**WRITTEN REQUEST**
Quote the entries below from the line with "What Blender Python" through the line with "e = cr.color_ramp.elements.new(.78);", both ends included, and only those lines.

**RECORDS SUPPLIED**
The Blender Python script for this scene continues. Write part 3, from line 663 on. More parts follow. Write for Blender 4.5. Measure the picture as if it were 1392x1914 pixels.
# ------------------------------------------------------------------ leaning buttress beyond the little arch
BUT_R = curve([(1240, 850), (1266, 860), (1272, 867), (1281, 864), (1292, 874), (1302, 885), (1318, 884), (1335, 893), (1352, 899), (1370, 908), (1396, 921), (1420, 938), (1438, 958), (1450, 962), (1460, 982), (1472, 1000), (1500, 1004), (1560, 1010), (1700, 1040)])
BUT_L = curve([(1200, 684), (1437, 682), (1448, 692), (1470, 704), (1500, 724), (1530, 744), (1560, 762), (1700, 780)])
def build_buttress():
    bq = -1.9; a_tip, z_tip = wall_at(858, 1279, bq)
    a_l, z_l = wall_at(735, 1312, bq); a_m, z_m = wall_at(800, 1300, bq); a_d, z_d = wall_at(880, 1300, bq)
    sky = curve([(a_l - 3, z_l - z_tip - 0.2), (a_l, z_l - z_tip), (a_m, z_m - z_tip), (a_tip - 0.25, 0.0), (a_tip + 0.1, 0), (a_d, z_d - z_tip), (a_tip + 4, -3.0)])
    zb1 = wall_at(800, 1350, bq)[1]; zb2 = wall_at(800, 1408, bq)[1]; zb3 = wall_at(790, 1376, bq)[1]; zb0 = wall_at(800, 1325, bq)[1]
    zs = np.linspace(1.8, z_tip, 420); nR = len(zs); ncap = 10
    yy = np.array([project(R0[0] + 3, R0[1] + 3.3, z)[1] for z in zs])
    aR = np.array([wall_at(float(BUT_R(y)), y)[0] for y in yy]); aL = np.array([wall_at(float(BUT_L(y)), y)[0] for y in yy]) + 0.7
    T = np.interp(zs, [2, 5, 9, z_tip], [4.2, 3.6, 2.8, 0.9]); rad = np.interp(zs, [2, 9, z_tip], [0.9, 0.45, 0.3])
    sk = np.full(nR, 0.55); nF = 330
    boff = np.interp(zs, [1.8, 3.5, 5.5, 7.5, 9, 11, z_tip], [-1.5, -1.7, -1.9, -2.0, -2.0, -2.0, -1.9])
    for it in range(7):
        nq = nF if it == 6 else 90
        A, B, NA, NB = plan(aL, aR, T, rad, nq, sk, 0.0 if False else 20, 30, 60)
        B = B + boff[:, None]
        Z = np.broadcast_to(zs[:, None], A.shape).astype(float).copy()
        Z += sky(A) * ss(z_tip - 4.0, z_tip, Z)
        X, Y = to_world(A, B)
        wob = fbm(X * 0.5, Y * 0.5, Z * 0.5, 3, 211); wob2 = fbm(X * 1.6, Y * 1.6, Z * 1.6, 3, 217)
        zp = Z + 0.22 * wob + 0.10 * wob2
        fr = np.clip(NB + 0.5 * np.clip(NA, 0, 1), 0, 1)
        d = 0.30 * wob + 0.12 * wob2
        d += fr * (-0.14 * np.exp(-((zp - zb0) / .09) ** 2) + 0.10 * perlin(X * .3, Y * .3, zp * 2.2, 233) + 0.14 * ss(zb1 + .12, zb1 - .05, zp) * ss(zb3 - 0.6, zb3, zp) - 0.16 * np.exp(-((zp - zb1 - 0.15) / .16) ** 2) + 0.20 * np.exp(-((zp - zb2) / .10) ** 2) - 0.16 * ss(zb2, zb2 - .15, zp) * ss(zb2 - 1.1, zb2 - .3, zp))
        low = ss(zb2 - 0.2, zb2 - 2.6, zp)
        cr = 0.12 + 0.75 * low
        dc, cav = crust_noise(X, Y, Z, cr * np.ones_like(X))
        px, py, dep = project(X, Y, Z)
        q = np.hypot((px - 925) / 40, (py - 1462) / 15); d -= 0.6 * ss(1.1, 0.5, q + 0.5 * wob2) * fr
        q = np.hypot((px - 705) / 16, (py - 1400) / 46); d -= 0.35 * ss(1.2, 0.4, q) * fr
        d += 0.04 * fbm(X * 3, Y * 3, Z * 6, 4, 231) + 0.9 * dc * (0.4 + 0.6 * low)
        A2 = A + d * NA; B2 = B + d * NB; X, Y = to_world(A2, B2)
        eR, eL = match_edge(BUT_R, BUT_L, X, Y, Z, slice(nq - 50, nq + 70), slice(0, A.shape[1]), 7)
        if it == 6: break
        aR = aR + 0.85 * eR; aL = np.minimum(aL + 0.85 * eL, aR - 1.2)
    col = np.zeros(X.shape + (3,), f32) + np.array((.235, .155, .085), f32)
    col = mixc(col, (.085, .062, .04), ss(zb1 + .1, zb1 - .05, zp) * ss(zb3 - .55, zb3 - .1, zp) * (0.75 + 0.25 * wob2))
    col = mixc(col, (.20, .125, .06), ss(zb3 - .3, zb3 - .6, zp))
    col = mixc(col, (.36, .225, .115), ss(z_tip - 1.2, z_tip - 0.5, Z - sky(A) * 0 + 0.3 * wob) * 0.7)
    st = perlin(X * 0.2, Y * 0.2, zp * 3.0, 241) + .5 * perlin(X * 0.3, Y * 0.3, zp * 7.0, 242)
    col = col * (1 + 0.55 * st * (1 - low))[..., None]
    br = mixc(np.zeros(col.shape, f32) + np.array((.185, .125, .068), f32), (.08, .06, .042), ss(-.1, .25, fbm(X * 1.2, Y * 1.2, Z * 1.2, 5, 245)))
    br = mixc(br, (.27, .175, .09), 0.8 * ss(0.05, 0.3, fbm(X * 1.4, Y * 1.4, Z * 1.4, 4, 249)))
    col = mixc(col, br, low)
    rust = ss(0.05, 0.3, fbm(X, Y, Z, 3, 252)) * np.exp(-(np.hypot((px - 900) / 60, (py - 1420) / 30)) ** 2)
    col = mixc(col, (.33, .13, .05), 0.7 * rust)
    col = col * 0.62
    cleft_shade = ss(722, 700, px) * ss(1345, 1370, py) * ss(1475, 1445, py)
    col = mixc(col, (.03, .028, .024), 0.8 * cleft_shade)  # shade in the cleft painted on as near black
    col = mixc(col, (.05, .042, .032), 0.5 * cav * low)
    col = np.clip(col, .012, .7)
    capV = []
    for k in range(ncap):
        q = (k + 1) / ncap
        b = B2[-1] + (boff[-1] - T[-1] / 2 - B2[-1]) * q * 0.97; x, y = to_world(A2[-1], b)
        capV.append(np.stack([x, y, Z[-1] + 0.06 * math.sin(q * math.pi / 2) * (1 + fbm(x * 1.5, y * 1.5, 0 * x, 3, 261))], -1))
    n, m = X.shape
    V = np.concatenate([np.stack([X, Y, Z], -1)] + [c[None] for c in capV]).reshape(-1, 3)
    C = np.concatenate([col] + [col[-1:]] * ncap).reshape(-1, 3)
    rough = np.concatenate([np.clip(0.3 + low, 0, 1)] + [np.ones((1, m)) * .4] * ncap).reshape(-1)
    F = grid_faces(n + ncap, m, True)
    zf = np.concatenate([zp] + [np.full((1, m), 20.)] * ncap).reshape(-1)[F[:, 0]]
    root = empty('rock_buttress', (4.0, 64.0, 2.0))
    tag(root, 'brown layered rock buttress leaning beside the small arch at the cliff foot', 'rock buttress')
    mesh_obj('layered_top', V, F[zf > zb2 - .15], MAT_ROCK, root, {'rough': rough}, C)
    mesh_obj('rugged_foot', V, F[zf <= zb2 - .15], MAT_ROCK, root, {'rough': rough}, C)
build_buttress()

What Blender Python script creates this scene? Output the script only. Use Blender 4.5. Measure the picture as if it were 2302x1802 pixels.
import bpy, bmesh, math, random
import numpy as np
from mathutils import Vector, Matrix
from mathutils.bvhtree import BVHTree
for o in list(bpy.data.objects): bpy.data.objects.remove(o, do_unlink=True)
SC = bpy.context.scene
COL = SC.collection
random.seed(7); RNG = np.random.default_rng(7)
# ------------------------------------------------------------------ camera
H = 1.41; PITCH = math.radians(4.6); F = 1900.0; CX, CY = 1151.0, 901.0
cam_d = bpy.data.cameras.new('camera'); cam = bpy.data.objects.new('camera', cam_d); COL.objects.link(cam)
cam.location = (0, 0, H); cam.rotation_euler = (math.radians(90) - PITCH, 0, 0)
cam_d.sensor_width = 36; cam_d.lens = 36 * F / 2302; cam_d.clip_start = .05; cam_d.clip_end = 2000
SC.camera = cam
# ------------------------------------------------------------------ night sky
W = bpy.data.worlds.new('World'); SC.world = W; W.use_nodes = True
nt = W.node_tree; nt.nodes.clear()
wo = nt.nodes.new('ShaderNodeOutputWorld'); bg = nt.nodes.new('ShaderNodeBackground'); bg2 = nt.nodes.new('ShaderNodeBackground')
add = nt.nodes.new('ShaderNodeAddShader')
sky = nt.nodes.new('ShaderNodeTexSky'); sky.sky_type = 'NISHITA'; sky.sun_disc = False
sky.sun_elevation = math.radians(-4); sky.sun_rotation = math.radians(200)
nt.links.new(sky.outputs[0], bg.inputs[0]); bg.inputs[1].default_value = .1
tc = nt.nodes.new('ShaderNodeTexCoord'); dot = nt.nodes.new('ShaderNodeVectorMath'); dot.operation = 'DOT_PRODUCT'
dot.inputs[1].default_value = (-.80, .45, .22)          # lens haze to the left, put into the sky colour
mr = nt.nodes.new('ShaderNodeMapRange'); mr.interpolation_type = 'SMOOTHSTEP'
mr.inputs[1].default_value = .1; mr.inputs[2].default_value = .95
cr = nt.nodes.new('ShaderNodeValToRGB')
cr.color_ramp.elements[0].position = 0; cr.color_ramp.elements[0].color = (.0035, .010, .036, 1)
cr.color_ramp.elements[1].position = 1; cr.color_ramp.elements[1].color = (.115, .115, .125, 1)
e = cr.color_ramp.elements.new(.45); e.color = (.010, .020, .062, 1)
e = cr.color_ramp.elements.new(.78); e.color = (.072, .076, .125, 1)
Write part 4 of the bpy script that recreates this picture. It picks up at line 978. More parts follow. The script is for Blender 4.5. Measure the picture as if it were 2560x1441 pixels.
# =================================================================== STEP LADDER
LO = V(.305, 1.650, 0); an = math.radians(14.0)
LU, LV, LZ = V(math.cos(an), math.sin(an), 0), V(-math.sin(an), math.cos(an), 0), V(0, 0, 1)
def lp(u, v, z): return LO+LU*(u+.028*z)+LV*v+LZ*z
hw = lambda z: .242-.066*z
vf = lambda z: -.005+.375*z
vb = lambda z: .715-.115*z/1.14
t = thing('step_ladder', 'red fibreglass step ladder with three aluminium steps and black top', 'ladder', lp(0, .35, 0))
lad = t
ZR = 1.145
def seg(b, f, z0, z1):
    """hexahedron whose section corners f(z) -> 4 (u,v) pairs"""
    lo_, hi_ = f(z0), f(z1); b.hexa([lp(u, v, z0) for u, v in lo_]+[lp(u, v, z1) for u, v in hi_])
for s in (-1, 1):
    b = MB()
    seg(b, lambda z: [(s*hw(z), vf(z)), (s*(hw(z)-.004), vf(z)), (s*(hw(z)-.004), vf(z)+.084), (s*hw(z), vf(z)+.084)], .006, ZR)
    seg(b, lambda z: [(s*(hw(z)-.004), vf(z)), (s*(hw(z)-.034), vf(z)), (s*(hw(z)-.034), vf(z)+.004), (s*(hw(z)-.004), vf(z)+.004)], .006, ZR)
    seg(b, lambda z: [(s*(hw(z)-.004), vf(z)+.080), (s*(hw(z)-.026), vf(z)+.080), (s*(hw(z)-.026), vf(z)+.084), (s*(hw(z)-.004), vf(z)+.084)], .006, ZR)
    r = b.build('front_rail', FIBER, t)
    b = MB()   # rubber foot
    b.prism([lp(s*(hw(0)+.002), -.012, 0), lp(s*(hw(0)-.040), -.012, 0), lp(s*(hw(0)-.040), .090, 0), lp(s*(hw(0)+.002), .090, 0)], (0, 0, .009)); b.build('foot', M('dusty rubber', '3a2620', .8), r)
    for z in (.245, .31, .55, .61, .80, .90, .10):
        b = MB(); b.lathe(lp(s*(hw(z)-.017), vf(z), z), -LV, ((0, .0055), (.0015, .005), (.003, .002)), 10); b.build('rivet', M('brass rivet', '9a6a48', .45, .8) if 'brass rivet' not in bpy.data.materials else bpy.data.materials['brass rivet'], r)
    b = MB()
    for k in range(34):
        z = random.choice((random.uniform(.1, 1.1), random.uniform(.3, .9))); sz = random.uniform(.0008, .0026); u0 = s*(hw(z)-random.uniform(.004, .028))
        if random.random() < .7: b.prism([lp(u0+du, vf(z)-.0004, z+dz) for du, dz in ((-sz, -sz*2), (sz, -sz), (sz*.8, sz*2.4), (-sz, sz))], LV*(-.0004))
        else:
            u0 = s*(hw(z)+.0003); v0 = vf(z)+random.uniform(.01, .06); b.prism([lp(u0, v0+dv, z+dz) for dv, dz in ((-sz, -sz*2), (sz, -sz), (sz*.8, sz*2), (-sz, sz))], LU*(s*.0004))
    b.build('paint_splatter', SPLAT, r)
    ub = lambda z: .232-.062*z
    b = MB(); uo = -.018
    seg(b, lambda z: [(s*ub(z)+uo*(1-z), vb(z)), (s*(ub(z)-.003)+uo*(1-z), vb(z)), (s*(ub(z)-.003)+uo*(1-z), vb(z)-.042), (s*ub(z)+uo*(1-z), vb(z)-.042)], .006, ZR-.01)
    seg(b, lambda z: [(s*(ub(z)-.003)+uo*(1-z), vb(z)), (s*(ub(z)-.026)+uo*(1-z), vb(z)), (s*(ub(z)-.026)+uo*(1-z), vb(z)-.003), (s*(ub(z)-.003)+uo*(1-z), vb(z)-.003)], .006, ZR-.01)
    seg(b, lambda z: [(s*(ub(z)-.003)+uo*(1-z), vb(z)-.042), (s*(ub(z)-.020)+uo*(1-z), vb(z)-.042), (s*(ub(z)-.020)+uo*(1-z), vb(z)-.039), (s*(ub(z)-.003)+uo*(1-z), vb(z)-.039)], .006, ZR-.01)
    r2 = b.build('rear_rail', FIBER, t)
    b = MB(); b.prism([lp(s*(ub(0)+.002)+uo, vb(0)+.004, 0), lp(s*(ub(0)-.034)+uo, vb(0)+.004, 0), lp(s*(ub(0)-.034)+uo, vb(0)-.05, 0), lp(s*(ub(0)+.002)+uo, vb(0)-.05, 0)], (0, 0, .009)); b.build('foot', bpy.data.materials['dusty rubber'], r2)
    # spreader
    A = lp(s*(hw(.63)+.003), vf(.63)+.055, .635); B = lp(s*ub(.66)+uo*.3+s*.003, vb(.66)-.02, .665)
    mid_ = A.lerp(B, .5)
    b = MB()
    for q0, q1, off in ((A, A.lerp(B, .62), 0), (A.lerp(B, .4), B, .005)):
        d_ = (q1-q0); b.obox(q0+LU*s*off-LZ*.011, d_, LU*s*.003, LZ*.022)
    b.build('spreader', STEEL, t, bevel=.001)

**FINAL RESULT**
What Blender Python script creates this scene? Output the script only. Use Blender 4.5. Measure the picture as if it were 2302x1802 pixels.
import bpy, bmesh, math, random
import numpy as np
from mathutils import Vector, Matrix
from mathutils.bvhtree import BVHTree
for o in list(bpy.data.objects): bpy.data.objects.remove(o, do_unlink=True)
SC = bpy.context.scene
COL = SC.collection
random.seed(7); RNG = np.random.default_rng(7)
# ------------------------------------------------------------------ camera
H = 1.41; PITCH = math.radians(4.6); F = 1900.0; CX, CY = 1151.0, 901.0
cam_d = bpy.data.cameras.new('camera'); cam = bpy.data.objects.new('camera', cam_d); COL.objects.link(cam)
cam.location = (0, 0, H); cam.rotation_euler = (math.radians(90) - PITCH, 0, 0)
cam_d.sensor_width = 36; cam_d.lens = 36 * F / 2302; cam_d.clip_start = .05; cam_d.clip_end = 2000
SC.camera = cam
# ------------------------------------------------------------------ night sky
W = bpy.data.worlds.new('World'); SC.world = W; W.use_nodes = True
nt = W.node_tree; nt.nodes.clear()
wo = nt.nodes.new('ShaderNodeOutputWorld'); bg = nt.nodes.new('ShaderNodeBackground'); bg2 = nt.nodes.new('ShaderNodeBackground')
add = nt.nodes.new('ShaderNodeAddShader')
sky = nt.nodes.new('ShaderNodeTexSky'); sky.sky_type = 'NISHITA'; sky.sun_disc = False
sky.sun_elevation = math.radians(-4); sky.sun_rotation = math.radians(200)
nt.links.new(sky.outputs[0], bg.inputs[0]); bg.inputs[1].default_value = .1
tc = nt.nodes.new('ShaderNodeTexCoord'); dot = nt.nodes.new('ShaderNodeVectorMath'); dot.operation = 'DOT_PRODUCT'
dot.inputs[1].default_value = (-.80, .45, .22)          # lens haze to the left, put into the sky colour
mr = nt.nodes.new('ShaderNodeMapRange'); mr.interpolation_type = 'SMOOTHSTEP'
mr.inputs[1].default_value = .1; mr.inputs[2].default_value = .95
cr = nt.nodes.new('ShaderNodeValToRGB')
cr.color_ramp.elements[0].position = 0; cr.color_ramp.elements[0].color = (.0035, .010, .036, 1)
cr.color_ramp.elements[1].position = 1; cr.color_ramp.elements[1].color = (.115, .115, .125, 1)
e = cr.color_ramp.elements.new(.45); e.color = (.010, .020, .062, 1)
e = cr.color_ramp.elements.new(.78); e.color = (.072, .076, .125, 1)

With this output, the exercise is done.